* **WRITTEN REQUEST**:
Everything from the first line of the data below through the line that contains "COL = scene.collection" should be written out exactly, please, and nothing more; the pictures stay out.

* **SUPPLIED INFORMATION**:

◇ ◇ ◇ ◇ ◇ ◇ ◇

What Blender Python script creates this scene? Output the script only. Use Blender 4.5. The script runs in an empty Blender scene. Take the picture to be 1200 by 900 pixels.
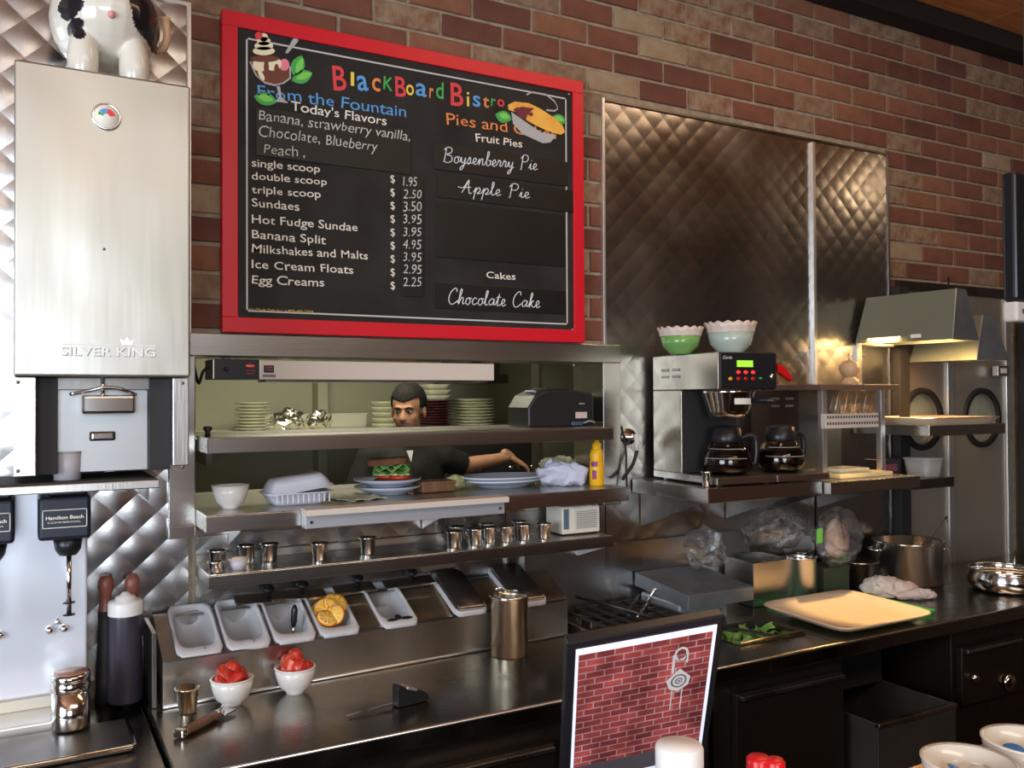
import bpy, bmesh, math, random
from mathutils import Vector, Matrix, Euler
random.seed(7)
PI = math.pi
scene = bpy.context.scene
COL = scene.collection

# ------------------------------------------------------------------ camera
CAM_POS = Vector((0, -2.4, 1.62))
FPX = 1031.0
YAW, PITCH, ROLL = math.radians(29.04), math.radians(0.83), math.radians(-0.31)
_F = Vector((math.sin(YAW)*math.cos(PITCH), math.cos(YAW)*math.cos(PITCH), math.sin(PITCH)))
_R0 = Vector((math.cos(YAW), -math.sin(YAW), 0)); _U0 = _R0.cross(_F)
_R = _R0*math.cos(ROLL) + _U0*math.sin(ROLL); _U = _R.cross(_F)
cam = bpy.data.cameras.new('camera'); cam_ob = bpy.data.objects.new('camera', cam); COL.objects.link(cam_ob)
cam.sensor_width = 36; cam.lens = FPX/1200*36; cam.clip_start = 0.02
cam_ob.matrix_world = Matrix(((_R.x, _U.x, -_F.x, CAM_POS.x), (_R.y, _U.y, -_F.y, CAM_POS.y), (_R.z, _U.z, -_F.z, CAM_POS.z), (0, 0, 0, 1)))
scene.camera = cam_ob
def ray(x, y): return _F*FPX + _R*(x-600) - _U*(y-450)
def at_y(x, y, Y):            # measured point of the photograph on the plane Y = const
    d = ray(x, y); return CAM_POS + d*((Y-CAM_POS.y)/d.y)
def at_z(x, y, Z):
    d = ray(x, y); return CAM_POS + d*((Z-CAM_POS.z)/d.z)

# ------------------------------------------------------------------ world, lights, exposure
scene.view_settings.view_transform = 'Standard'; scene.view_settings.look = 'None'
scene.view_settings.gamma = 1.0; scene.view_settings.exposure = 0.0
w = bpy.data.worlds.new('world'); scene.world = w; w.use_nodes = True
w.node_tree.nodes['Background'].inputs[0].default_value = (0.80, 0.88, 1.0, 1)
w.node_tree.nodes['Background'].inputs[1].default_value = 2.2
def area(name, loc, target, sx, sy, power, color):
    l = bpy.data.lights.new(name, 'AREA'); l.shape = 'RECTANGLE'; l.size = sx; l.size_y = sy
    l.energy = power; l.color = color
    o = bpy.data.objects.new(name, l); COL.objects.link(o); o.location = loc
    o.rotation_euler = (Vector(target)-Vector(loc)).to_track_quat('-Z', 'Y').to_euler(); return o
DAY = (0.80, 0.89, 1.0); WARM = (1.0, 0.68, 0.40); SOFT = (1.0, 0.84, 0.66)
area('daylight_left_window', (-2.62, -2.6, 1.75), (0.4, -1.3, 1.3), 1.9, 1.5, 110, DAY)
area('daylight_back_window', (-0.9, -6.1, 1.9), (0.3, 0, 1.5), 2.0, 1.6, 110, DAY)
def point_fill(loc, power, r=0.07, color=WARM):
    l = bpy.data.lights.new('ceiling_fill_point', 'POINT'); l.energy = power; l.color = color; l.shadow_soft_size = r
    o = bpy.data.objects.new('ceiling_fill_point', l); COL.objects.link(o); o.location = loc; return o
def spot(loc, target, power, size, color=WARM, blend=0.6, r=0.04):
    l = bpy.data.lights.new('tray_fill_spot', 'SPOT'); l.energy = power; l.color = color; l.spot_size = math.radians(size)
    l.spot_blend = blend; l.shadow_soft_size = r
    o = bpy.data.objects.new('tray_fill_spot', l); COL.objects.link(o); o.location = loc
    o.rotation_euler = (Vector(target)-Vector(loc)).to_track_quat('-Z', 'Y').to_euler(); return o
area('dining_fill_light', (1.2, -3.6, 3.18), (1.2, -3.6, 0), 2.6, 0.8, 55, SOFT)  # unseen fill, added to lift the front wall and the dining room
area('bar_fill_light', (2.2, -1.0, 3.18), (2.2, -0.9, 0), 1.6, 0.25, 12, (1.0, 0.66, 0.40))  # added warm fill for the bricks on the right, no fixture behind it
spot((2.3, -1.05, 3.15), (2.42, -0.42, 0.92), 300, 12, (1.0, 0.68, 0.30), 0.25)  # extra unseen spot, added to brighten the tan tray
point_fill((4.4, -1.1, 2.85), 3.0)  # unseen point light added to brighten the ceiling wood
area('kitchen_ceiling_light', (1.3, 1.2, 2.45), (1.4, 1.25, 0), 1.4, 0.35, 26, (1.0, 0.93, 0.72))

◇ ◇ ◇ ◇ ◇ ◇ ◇

* **REPLY**:
What Blender Python script creates this scene? Output the script only. Use Blender 4.5. The script runs in an empty Blender scene. Take the picture to be 1200 by 900 pixels.
import bpy, bmesh, math, random
from mathutils import Vector, Matrix, Euler
random.seed(7)
PI = math.pi
scene = bpy.context.scene
COL = scene.collection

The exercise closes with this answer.